This I Believe

jennifer - Ann Arbor, Michigan
Entered on May 9, 2006
Age Group: 30 - 50

I believe in composting. My parents are not religious, but they have always had a compost pile. As I think of it I can see the image of my mother turning it in the spring and in the fall spreading the rich earth over the flowerbeds. To this day a container of peelings, eggshells and various other food scraps can often be found outside my parents back door, waiting for some kind soul to give them passage.

I never gave that compost pile a thought, other than that container of scraps being a nuisance, until the year I turned 23. That year I made my own garden and one of the first things I set about doing was to start a compost heap, simply out of necessity as I needed somewhere to put the grass I had displaced to start the garden.

Over time I came to love the ritual of composting, walking my offerings out to the pile, passing the garden on my way. In it I found spirituality. Through this simple act I was able to daily connect with the cycle of life, to consider the dependence that all living things have on one another, all the while doing my share to reduce the waste going into the landfills

When I was twenty-five, I got married and left my compost pile. It was several years before I could get back to one as we lived in apartments with no yards. Not a day went by during that time that I didn’t feel guilt putting those vegetable scraps, and coffee grinds in to the garbage. It felt thoroughly wasteful.
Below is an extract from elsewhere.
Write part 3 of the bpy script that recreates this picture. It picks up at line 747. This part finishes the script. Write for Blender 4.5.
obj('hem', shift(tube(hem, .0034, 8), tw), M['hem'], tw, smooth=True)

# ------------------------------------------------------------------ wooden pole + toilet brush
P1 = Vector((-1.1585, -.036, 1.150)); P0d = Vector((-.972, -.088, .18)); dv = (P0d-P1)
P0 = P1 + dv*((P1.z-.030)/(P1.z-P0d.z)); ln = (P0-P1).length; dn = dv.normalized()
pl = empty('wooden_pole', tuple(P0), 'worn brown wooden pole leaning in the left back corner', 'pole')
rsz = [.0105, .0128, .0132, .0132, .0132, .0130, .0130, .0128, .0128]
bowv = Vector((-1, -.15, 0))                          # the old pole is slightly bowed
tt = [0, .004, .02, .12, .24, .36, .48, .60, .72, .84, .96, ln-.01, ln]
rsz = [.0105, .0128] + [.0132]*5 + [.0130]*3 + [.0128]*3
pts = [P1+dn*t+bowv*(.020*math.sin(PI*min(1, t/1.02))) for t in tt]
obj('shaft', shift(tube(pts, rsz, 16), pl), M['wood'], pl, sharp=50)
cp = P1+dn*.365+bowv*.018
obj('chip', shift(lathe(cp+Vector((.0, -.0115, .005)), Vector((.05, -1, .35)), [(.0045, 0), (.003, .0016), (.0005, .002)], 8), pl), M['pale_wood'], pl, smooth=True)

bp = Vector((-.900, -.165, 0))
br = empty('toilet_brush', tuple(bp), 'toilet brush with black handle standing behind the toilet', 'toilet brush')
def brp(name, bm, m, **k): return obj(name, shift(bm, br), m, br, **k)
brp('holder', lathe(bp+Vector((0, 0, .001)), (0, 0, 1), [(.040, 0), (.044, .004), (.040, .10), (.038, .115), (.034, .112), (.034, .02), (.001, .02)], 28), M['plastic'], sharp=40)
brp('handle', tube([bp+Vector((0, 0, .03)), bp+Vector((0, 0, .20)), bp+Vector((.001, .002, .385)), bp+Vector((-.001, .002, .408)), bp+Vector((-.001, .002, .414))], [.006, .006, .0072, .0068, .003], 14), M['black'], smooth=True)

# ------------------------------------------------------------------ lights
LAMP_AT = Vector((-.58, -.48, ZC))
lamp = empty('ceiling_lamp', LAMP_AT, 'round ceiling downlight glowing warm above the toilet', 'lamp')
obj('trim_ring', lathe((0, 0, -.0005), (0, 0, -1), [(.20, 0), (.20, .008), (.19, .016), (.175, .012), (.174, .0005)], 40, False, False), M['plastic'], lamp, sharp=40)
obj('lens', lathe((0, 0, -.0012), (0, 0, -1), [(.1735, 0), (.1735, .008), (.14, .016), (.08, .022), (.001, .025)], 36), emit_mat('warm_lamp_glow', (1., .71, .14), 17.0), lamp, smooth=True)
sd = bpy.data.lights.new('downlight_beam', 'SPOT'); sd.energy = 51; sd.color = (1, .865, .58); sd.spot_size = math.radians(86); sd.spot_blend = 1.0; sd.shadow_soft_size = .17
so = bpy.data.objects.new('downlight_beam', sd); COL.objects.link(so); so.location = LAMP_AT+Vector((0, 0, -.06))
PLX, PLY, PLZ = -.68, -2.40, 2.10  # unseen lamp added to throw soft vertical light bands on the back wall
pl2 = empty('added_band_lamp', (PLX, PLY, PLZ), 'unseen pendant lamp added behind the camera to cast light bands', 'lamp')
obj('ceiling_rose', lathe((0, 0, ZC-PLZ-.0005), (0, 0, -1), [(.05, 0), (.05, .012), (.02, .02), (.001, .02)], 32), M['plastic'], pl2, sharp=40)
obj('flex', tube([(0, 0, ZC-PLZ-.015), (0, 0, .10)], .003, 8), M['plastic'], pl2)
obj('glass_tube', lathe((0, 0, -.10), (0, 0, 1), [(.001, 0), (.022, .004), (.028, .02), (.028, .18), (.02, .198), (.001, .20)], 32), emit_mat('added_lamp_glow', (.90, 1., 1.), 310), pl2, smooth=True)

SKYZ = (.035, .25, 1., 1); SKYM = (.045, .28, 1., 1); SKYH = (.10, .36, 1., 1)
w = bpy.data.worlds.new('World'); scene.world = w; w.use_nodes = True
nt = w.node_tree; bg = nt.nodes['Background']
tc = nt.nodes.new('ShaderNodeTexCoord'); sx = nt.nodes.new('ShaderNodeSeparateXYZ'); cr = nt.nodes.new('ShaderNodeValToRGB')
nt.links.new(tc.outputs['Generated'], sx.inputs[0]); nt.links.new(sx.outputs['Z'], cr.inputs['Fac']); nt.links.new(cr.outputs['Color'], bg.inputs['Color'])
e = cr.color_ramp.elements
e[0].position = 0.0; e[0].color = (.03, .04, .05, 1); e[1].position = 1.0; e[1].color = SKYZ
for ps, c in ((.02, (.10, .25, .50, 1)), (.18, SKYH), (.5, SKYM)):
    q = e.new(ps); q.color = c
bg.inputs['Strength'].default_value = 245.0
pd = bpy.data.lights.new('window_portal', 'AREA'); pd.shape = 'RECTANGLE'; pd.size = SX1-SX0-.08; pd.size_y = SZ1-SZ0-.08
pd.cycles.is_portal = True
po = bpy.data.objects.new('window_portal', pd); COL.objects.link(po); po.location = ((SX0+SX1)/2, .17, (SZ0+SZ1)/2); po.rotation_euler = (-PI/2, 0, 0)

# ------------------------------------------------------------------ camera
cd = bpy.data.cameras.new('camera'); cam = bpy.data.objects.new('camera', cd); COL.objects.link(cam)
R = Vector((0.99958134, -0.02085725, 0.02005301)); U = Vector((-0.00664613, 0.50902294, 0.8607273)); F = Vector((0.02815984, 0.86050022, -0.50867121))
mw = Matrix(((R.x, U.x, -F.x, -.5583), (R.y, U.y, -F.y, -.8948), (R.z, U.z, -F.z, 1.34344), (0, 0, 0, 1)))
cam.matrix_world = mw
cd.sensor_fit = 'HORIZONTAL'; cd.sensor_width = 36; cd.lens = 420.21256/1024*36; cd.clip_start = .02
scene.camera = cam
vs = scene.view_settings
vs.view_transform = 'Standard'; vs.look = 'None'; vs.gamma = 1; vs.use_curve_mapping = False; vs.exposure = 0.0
The year I turned thirty, I remember the day vividly, my mother came to visit my husband and I in our first house. She helped me to plant my long awaited garden and of course we needed a compost pile for all that grass. We made a double one behind the garage so that I could, as my mother said, turn it more easily. As I look back on this day, I feel certain that my parents’ belief in composting was one of the many gifts they passed on to me. Through it, I can daily consider the balances in life between giving and receiving, living and dying, and in this small way help to preserve the earth for our children. Perhaps it is not religion in the conventional sense, but it serves the same purpose for me. It reminds me each day, of my responsibility to the greater good and quite literally shows me how this mindfulness can yield great gains as I greet some new flower in the garden, that raises its head to the light, nurtured by the other lives that came before it.